Data shown
--- START ---

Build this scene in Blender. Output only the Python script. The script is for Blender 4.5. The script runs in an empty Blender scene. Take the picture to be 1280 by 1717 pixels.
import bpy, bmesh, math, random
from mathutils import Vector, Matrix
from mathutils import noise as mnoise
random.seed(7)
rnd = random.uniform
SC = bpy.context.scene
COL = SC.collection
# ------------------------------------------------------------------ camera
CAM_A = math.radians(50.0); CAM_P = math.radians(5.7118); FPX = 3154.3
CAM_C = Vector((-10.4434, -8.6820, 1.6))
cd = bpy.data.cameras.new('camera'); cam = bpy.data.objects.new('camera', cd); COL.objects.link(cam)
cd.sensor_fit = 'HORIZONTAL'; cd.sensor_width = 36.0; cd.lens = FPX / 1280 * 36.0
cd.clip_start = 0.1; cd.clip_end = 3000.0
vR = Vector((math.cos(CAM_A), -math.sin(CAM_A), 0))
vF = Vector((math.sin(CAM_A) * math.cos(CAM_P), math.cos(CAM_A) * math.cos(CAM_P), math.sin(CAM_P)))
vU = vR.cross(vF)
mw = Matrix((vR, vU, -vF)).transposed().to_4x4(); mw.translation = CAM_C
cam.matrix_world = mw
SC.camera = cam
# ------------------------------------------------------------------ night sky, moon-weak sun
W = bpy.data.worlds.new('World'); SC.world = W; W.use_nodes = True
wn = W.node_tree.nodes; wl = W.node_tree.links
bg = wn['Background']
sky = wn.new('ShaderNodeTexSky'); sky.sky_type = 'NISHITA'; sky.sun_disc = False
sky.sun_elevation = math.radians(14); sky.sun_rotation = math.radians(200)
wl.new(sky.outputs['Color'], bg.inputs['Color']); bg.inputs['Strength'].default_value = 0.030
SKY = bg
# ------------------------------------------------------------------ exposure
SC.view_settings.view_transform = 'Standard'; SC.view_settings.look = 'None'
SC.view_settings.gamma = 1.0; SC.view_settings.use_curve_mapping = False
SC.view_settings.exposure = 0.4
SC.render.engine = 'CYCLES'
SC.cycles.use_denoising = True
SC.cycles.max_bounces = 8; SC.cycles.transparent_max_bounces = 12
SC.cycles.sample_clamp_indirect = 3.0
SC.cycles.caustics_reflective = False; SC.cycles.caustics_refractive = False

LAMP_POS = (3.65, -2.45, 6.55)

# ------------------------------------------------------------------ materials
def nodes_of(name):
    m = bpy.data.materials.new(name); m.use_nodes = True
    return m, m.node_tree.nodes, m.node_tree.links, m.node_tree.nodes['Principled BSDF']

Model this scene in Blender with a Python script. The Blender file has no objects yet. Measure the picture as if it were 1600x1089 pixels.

--- END ---

Instruction
List every line in the records above that contains the word "this".

Reply to the exercise
Build this scene in Blender. Output only the Python script. The script is for Blender 4.5. The script runs in an empty Blender scene. Take the picture to be 1280 by 1717 pixels.
Model this scene in Blender with a Python script. The Blender file has no objects yet. Measure the picture as if it were 1600x1089 pixels.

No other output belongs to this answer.